Wednesday, February 13, 2008

Redpoll age variation and ID

The question of age variation has come up repeatedly in redpoll discussions, so I finally tried to find an answer to the question of just how important age-related variation in plumage might be. And based on published studies the answer is ... not very important.

Seutin et al. (1992) studied redpolls at Churchill, Manitoba using a character index, and found only one statistically significant age-related plumage difference (aside from the obvious red/pink breast of adult males) - flank streaking on adult males was lighter than on any other age/sex class. All other features - undertail covert streaking, rump color, forehead color, poll color, etc. were statistically the same on adult male, immature male, adult female, and immature female. This near-complete absence of age-related variation differs from what Knox (1988) reported - that in European redpolls immatures are darker than adults. I haven't read the Knox paper, so I don't know how different the results actually are, but regardless of what he found in Europe, the paleness of a redpoll in North America does not seem to be linked to the bird's age, and therefore ageing a redpoll is not helpful to the identification process.

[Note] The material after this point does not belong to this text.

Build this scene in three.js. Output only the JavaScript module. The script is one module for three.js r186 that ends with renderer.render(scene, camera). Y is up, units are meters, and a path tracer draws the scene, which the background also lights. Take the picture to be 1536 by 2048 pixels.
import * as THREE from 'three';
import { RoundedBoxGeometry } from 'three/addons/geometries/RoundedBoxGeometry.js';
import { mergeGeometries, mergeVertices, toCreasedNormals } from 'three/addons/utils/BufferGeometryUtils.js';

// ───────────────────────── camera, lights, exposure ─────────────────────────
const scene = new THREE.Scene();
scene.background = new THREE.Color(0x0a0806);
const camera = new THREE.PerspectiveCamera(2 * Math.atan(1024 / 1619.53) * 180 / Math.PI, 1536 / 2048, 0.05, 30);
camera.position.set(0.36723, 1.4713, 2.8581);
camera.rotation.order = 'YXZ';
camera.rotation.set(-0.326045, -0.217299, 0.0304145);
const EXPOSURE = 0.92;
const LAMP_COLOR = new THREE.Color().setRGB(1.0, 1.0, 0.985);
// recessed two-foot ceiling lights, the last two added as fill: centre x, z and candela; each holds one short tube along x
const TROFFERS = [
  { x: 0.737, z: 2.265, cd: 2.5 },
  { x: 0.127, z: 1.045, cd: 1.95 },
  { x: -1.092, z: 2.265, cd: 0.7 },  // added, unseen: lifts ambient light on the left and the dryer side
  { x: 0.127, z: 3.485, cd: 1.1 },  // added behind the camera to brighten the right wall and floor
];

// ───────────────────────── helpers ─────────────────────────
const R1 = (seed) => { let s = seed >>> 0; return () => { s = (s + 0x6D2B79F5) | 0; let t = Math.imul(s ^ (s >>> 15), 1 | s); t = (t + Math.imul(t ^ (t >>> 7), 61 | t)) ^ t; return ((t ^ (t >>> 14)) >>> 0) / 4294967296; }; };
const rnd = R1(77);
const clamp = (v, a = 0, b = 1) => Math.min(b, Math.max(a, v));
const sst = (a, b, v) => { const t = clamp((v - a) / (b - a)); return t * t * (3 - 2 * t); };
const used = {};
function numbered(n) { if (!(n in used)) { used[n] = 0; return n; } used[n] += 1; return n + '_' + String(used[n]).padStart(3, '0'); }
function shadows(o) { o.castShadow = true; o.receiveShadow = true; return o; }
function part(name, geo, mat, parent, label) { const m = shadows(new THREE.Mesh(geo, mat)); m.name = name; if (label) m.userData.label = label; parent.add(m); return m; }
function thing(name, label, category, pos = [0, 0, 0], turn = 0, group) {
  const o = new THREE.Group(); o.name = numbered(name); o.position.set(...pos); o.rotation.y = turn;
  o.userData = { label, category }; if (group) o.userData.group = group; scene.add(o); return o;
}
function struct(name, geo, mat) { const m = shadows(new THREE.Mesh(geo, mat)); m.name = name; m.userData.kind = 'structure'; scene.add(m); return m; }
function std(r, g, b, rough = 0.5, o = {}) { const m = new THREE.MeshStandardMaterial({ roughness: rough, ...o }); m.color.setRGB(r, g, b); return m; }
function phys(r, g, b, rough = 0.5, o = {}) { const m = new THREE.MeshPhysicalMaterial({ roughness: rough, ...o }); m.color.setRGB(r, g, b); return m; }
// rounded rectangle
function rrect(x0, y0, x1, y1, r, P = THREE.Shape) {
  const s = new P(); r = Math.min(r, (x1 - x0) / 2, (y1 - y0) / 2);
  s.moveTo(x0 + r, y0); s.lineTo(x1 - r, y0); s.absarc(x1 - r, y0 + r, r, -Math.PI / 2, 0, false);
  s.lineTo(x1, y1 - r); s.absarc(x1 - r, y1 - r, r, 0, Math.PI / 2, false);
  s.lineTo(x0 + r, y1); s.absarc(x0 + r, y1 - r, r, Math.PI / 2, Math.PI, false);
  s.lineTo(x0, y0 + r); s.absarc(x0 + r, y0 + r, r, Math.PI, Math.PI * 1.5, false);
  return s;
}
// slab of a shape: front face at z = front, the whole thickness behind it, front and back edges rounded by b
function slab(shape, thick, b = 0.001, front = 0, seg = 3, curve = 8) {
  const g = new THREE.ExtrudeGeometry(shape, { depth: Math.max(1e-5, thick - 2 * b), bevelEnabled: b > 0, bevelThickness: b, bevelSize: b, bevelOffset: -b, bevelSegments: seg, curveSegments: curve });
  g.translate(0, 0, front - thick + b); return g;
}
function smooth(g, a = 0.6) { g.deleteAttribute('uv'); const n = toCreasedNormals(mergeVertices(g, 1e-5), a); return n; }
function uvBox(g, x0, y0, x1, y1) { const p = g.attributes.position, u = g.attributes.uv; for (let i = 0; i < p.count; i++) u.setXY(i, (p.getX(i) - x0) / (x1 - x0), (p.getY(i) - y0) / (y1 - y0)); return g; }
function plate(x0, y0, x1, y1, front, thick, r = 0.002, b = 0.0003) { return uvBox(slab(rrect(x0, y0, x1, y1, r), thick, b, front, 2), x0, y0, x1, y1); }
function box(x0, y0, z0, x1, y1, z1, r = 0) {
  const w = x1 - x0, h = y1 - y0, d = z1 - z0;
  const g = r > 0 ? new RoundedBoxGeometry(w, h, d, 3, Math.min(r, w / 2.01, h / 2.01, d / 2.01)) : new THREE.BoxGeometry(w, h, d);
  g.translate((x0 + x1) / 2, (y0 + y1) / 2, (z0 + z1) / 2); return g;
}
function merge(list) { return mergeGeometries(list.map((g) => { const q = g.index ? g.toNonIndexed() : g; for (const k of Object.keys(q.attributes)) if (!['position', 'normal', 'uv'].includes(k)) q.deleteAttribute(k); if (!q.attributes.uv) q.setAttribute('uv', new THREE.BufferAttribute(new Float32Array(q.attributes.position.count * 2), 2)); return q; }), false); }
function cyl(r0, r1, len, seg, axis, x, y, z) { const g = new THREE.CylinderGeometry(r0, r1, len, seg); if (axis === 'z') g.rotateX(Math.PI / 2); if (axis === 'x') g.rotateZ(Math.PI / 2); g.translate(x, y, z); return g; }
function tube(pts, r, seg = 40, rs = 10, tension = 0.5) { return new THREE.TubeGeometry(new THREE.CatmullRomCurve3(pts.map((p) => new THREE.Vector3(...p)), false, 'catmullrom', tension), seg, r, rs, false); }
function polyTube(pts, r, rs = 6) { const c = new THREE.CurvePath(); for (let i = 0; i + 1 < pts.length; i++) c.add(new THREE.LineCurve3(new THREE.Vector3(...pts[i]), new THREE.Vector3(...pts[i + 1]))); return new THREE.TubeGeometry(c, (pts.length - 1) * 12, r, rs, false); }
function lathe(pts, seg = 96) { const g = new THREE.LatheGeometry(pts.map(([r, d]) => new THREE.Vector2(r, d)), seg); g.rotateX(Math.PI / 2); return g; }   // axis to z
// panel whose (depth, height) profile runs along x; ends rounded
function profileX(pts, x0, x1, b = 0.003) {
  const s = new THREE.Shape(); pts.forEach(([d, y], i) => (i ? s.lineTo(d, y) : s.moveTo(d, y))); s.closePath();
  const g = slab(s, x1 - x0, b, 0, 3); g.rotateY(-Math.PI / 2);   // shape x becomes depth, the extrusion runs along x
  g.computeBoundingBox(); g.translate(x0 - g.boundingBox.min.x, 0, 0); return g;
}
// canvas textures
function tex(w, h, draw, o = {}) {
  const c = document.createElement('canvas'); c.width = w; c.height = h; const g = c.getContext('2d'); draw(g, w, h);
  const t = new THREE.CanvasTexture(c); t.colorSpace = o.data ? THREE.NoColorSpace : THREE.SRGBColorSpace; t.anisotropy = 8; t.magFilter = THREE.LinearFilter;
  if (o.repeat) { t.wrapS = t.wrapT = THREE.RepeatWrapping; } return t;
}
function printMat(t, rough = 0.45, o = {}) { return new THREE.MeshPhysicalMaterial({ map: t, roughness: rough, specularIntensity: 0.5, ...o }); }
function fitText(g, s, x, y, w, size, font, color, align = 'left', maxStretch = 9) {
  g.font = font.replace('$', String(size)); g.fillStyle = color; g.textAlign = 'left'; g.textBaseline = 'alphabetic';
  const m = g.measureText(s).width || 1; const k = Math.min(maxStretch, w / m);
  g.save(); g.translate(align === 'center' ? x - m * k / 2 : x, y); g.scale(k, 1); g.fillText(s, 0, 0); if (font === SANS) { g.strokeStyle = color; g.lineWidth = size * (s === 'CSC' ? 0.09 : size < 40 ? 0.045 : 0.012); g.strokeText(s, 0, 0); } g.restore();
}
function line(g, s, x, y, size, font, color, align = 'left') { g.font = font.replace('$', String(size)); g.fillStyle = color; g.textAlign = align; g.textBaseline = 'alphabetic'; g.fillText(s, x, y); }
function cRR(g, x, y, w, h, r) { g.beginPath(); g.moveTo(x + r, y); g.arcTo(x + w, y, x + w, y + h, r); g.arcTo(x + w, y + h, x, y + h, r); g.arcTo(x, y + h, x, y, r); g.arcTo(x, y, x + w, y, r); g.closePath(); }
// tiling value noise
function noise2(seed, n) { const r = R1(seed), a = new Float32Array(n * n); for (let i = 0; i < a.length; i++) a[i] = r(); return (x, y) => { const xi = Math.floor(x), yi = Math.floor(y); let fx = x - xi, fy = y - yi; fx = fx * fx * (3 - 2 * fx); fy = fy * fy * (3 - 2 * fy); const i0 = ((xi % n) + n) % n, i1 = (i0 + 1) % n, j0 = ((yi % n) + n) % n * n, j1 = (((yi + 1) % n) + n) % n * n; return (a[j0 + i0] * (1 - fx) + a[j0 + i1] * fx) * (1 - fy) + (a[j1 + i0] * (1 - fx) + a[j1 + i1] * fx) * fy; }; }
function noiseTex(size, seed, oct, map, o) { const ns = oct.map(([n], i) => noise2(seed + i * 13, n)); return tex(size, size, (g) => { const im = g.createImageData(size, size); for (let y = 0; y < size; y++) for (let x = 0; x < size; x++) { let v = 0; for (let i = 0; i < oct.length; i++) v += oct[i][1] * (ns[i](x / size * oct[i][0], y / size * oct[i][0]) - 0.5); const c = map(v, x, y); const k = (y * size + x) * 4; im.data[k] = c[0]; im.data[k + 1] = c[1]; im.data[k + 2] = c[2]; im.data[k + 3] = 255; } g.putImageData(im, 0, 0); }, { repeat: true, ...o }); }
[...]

The lack of age-related variation does make sense given the lack of differentiation in redpolls at all. Going back to the species question: Seutin et al. analyzed their data on plumage variation by searching each age/sex class for any sign that the distribution of scores was bimodal; e.g., did each age/sex class show any hint of sorting into paler and darker groups on any of the measured plumage characters? Only adult males showed a tendency to sort into two groups, and that was slight. Immature males showed a suggestion of sorting into pale and dark groups only when sophisticated statistical tests were applied to the data. Attempts to sort females of either age class into pale and dark groups failed completely.

Combining this with Troy's similar finding that redpolls form a continuum from pale to dark, and Troy's data showing that intermediate-colored birds were also intermediate in skeletal measurements, implies that observers should expect to find lots of intermediate birds that cannot be confidently assigned to a species.

It's possible that characteristics not measured by Seutin or Troy - like scapular color, or forehead fluffiness, or voice, or something else (?) - might lead to better separation of two groups, but their inability to distinguish two clear groups does not bode well for identification of non-adult-male redpolls.